Well, the process for Super Awesome World has been a bit different to the making of previous shows since it’s so dependent on the audience participation. We’ve had 3 sharings of the work in progress at different points along the way and will have had 5 previews before the show officially opens for it’s Fringe run. It needs to be tested with an audience. And it evolves at each stage in response to the audience. 

To begin with, the Tron gave us a week’s development support and this was a great catalyst for the creative process and accelerated us forward from just having a vague idea about making a show that was a game that was a quest for good mental health, to having a structure, narrative arc and some gaming mechanics to pin it all together.  

Does the show fit with your usual productions?

It does as far as it relies heavily on my own personal experience. I’ve made 4 shows now that have been partly or wholly autobiographical and so when people ask me about my practice as a theatre artist, I’ve started to say that I’m focussed on personal experience as universal experience. But I’m not sure if I want to become known as an exclusively autobiographical artist. Of course all performance is to some extent autobiographical and is always personal, but I don’t know whether I’ll continue to mine the recesses of my life for material. I’m writing a new play under the mentorship of David Leddy, as part of Fire Exit’s Pyromania bursary for experimental playwriting, and so far, it’s not about me or my life and I’m not in it. And I’m finding that quite refreshing and exciting. 

What do you hope the audience will experience?
Mental health affects us all. Everyone has it and as a society we all need to get better at being mindful of our own mental health and the mental health of those around us.
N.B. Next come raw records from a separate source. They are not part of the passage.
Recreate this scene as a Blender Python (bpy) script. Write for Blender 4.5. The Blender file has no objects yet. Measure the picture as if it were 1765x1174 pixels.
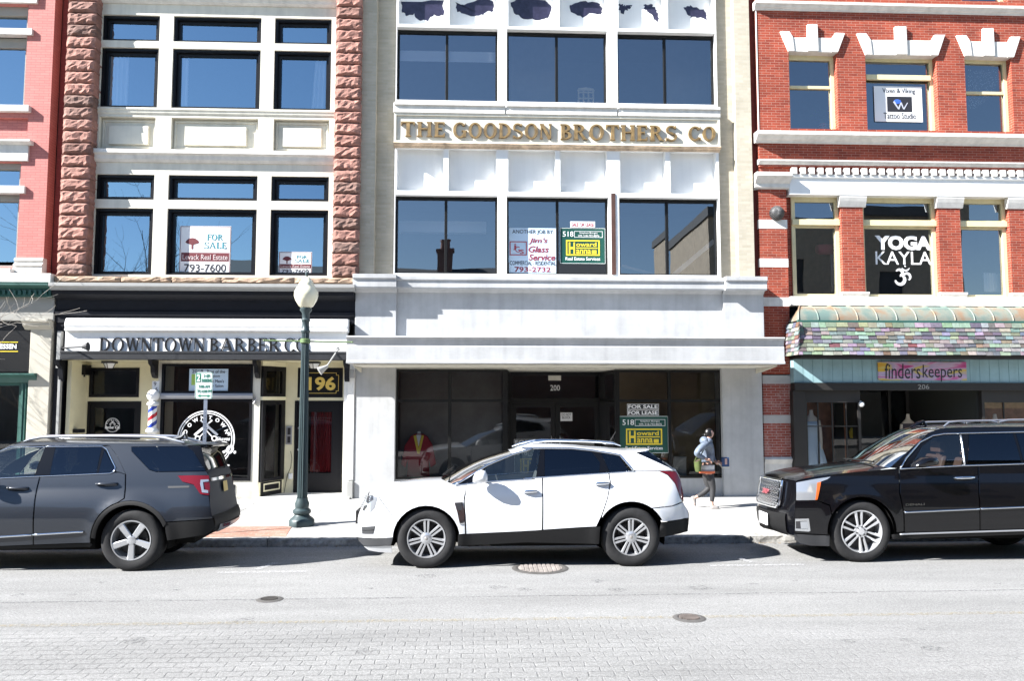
import bpy, bmesh, math, random
from mathutils import Vector, Matrix, Quaternion
from mathutils.geometry import delaunay_2d_cdt
random.seed(7)
S = bpy.context.scene
COL = S.collection
R = math.radians
# ---------------------------------------------------------------- camera
CAM = Vector((0, -16.8, 2.25)); YAW = R(2.5); PITCH = R(4.3); FPX = 1352.0
RT = Vector((math.cos(YAW), -math.sin(YAW), 0))
FW = Vector((math.sin(YAW)*math.cos(PITCH), math.cos(YAW)*math.cos(PITCH), math.sin(PITCH)))
UP = RT.cross(FW)
cd = bpy.data.cameras.new('camera'); co = bpy.data.objects.new('camera', cd); COL.objects.link(co)
cd.sensor_width = 36; cd.lens = FPX/1765*36; cd.clip_end = 2000; cd.clip_start = .1
m = Matrix((RT, UP, -FW)).transposed().to_4x4(); m.translation = CAM; co.matrix_world = m
S.camera = co
# ---------------------------------------------------------------- light
SUN = Vector((1, .36, -.755)).normalized()
W = bpy.data.worlds.new('World'); S.world = W; W.use_nodes = True
nt = W.node_tree; bg = nt.nodes['Background']
sk = nt.nodes.new('ShaderNodeTexSky'); sk.sky_type = 'NISHITA'; sk.sun_disc = False
sk.sun_elevation = math.asin(-SUN.z); sk.sun_rotation = math.atan2(-SUN.x, -SUN.y)
sk.air_density = 1.0; sk.dust_density = .1; sk.ozone_density = 2.2
nt.links.new(sk.outputs[0], bg.inputs[0]); bg.inputs[1].default_value = .06
sl = bpy.data.lights.new('sun', 'SUN'); sl.energy = 5.0; sl.angle = R(.5); sl.color = (1, .98, .95)
so = bpy.data.objects.new('sun', sl); COL.objects.link(so); so.location = (-20, -10, 20)
so.rotation_euler = SUN.to_track_quat('-Z', 'Y').to_euler()
S.view_settings.view_transform = 'Standard'; S.view_settings.look = 'None'
S.view_settings.exposure = 1.95; S.view_settings.gamma = 1
S.render.engine = 'CYCLES'
S.cycles.max_bounces = 8; S.cycles.transparent_max_bounces = 16; S.cycles.caustics_reflective = False; S.cycles.caustics_refractive = False

# ---------------------------------------------------------------- photo pixel -> point on a plane of given depth Y
def U(px, py, Y):
    d = FW + RT*((px-882.5)/FPX) + UP*((587-py)/FPX)
    return CAM + d*((Y-CAM.y)/d.y)
def UX(px, py, Y): return U(px, py, Y).x
def UZ(px, py, Y): return U(px, py, Y).z
def UG(px, py, z):
    d = FW + RT*((px-882.5)/FPX) + UP*((587-py)/FPX)
    return CAM + d*((z-CAM.z)/d.z)
def rc(x0, y0, x1, y1, Y):
    xm, ym = (x0+x1)/2, (y0+y1)/2
    return UX(x0, ym, Y), UX(x1, ym, Y), UZ(xm, y1, Y), UZ(xm, y0, Y)
def zoom(ox, oy, s): return lambda x, y: (ox+x/s, oy+y/s)

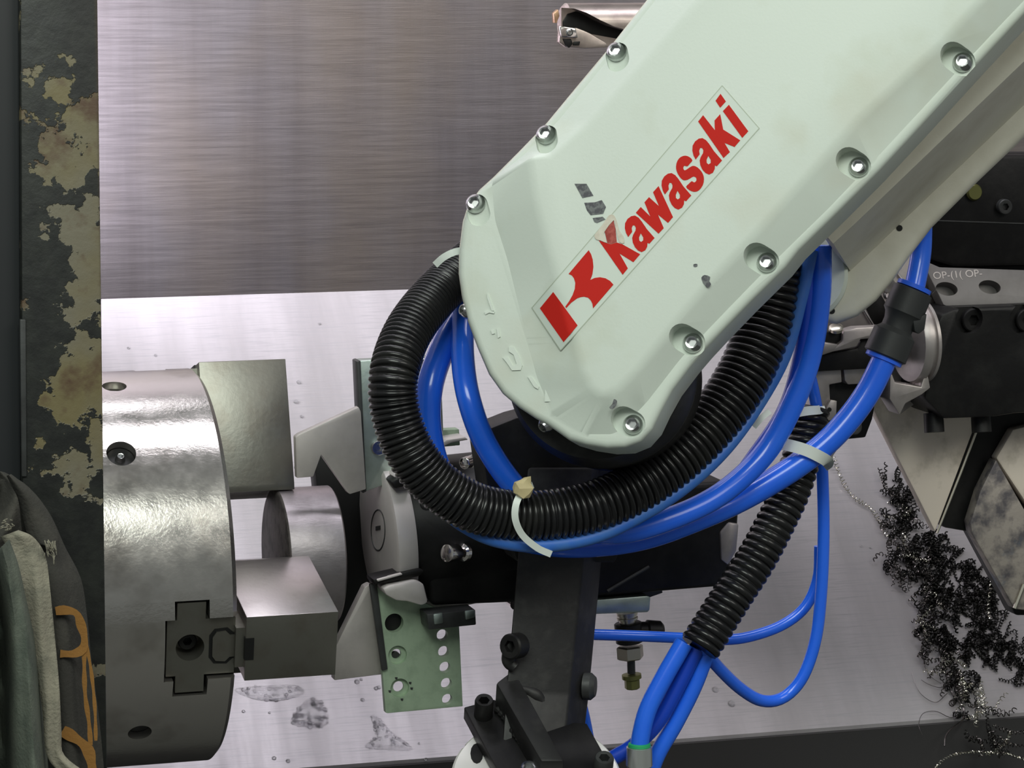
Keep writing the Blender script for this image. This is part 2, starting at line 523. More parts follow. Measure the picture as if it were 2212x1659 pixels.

We’ve got a lot of work to do. And the good news is that people seem to be slowly waking up to this reality and a lot of that is thanks to the increasing prevalence of mental illness being depicted in the arts. I’m not the first performance maker to talk candidly about their mental health and I certainly won’t be the last. But I’d like to think I’m coming at it from a different angle. 

Obviously I want to audience to go away feeling they have seen themselves reflected onstage somewhat, I want them to feel they can connect with the very intimate story of depression that is being presented to them. But I also want them to have fun. I want them to bond with their fellow audience members and with me as a solo performer, I want them to have a more consciously collective experience. Oh dear, it’s starting to sound a bit cultish or quasi-religious, but on a more basic level, I want to appeal to the part of us that gets lost in a game. And I’m hoping that because it is just a game in the end, the audience will feel safe and will be willing to go that bit further, and take a leap of faith.

What strategies did you consider towards shaping this audience experience?

We knew that even if the audience had never played a computer game in their life, they would have played some games. I’m confident that games and play are universal and people are generally familiar with the basic mechanics: the idea of overcoming obstacles, progressing through the levels, being rewarded for acquiring new skills and not always being able to get it right the first time. We exploit these knowns to invite the audience to become more and more involved in the show and we’re hoping that by the end, they’ll be fully behind the hero and her quest.